First let me say this, not every love story started with love in the heart at least for one of the party involved. Let me tell you why I say this.
So here I was fresh out of secondary school, and I had nothing doing at home, like every other fresh high school graduate , I set out to find a job, so I wouldn't have to sit at home and become the devil's candidate _ wait .... Don't jump to conclusion, that's how these parents said it then, they believed that anything that makes you stay at home after your secondary school means that you were up to no good.
Okay that's story for another, lol, so in my search for a job, I started hanging out at my previous school, I just always found myself going back there, I wasn't offered employment or anything like that, I just used to find myself there whenever my search became too tiring.
And that's how my previous teachers started giving me their job, some I would help go to their class, write on the board for their student, some I had to help them mark piles of homework and classwork on the table.
It continued like this for a while, until my small heart started falling for a particular new teacher, he was a tall, dark handsome man, typical Yoruba demon , if I may add. We started talking, I found myself still going back to the school, my search for my own job stopped , and there I was falling for olamilekan.
One day, he called over to where he was sitting at the teachers room, we were the only ones there, the way my heart started singing and dancing, if that was a physical thing then you would have laughed about this experience. So olamilekan talked and talked, days passed, weeks passed.
Finally he dropped the question, "will you be my girlfriend?" Seriously I was all over the moon, of course I said yes.

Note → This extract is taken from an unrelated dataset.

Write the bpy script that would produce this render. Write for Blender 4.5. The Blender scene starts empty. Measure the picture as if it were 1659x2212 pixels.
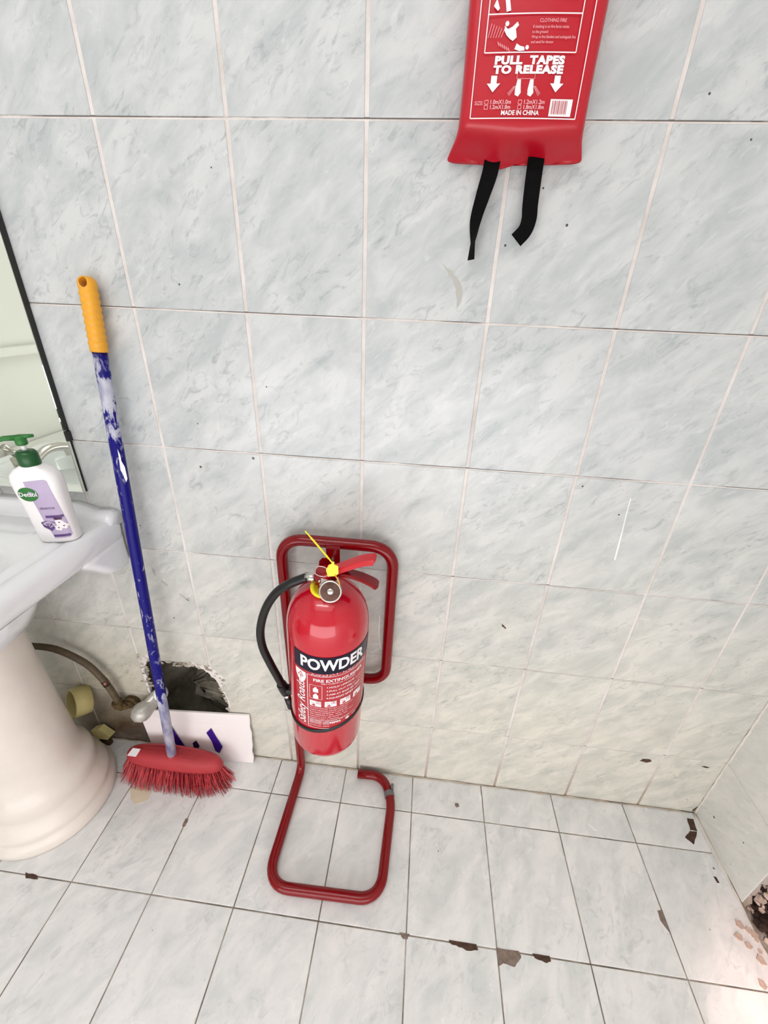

Foolish me said yes.
And that was the beginning not what I called a one sided love story, I didn't notice his intention at first, all because I was blinded by love. At every given time we got alone , he was leaning in for a kiss, he was always wanting to touch, I sometimes felt embarrassed just incase someone barge in on us.
I had told my friend about olamilekan, and she told me he was just playing me, that he wasnt serious with me, I didn't want to believe her, I told her things he did for me, and how he always said he loved me, she laughed and said that's enough reason for me to know he was playing me, that if he loved me he wouldn't put me a suitation where I felt embarrassed.
So I started paying attention to his movements, and I still didn't see or notice anything wrong.
Then something happened one day, I was heading to the teacher's room when I overheard my so called boyfriend and another teacher talking. "Lekan, leave this girl, she took small, she no deserve wetin you wan do her so o" this was the other teacher talking. "She na fine girl na, he no bad if I wan chop her, fine girl for fine man" Olamilekan replied him.
I just stood there at the door, I couldn't move, I was just there, I felt my chest tighten and that's was when my friend's words replayed in my head again and again.
I didn't even stay still closing time, I took my bag from the class I was teaching in before, and I took my leave. I never called olamilekan or picked his call since then, and that was how it ended.
And I was glad it did, I would have fallen prey to a so called love, to a predator, but thankfully God helped me and saved my fragile heart.lol.